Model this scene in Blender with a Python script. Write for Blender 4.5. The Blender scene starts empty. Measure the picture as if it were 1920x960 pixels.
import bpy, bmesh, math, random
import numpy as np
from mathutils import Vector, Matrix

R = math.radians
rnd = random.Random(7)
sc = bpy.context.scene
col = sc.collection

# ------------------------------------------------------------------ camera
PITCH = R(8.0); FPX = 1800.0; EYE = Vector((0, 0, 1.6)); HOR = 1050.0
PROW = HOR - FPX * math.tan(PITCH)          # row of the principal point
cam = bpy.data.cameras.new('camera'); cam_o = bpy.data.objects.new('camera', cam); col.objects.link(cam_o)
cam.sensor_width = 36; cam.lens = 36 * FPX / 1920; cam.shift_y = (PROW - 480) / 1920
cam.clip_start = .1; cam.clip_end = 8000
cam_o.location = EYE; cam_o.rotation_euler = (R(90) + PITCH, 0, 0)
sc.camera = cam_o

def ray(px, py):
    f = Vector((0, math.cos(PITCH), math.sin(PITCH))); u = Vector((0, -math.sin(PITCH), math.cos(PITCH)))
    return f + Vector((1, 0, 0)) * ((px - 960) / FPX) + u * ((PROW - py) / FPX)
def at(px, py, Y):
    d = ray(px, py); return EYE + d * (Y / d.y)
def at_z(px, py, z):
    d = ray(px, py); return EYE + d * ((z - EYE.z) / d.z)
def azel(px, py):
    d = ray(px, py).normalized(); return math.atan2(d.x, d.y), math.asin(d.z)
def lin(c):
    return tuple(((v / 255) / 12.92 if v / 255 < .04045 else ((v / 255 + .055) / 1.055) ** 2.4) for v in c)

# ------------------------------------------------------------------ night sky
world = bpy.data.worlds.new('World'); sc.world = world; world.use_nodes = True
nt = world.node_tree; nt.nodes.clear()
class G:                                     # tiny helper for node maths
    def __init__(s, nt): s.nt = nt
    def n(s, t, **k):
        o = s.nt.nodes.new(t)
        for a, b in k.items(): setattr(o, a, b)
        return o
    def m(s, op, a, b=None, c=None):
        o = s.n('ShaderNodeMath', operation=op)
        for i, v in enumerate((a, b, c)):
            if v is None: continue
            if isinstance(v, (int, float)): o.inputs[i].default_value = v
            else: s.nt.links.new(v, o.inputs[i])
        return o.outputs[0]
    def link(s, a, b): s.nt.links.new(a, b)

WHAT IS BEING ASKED
Write out the entire listing exactly.

RESULT OF THE TASK
Model this scene in Blender with a Python script. Write for Blender 4.5. The Blender scene starts empty. Measure the picture as if it were 1920x960 pixels.
import bpy, bmesh, math, random
import numpy as np
from mathutils import Vector, Matrix

R = math.radians
rnd = random.Random(7)
sc = bpy.context.scene
col = sc.collection

# ------------------------------------------------------------------ camera
PITCH = R(8.0); FPX = 1800.0; EYE = Vector((0, 0, 1.6)); HOR = 1050.0
PROW = HOR - FPX * math.tan(PITCH)          # row of the principal point
cam = bpy.data.cameras.new('camera'); cam_o = bpy.data.objects.new('camera', cam); col.objects.link(cam_o)
cam.sensor_width = 36; cam.lens = 36 * FPX / 1920; cam.shift_y = (PROW - 480) / 1920
cam.clip_start = .1; cam.clip_end = 8000
cam_o.location = EYE; cam_o.rotation_euler = (R(90) + PITCH, 0, 0)
sc.camera = cam_o

def ray(px, py):
    f = Vector((0, math.cos(PITCH), math.sin(PITCH))); u = Vector((0, -math.sin(PITCH), math.cos(PITCH)))
    return f + Vector((1, 0, 0)) * ((px - 960) / FPX) + u * ((PROW - py) / FPX)
def at(px, py, Y):
    d = ray(px, py); return EYE + d * (Y / d.y)
def at_z(px, py, z):
    d = ray(px, py); return EYE + d * ((z - EYE.z) / d.z)
def azel(px, py):
    d = ray(px, py).normalized(); return math.atan2(d.x, d.y), math.asin(d.z)
def lin(c):
    return tuple(((v / 255) / 12.92 if v / 255 < .04045 else ((v / 255 + .055) / 1.055) ** 2.4) for v in c)

# ------------------------------------------------------------------ night sky
world = bpy.data.worlds.new('World'); sc.world = world; world.use_nodes = True
nt = world.node_tree; nt.nodes.clear()
class G:                                     # tiny helper for node maths
    def __init__(s, nt): s.nt = nt
    def n(s, t, **k):
        o = s.nt.nodes.new(t)
        for a, b in k.items(): setattr(o, a, b)
        return o
    def m(s, op, a, b=None, c=None):
        o = s.n('ShaderNodeMath', operation=op)
        for i, v in enumerate((a, b, c)):
            if v is None: continue
            if isinstance(v, (int, float)): o.inputs[i].default_value = v
            else: s.nt.links.new(v, o.inputs[i])
        return o.outputs[0]
    def link(s, a, b): s.nt.links.new(a, b)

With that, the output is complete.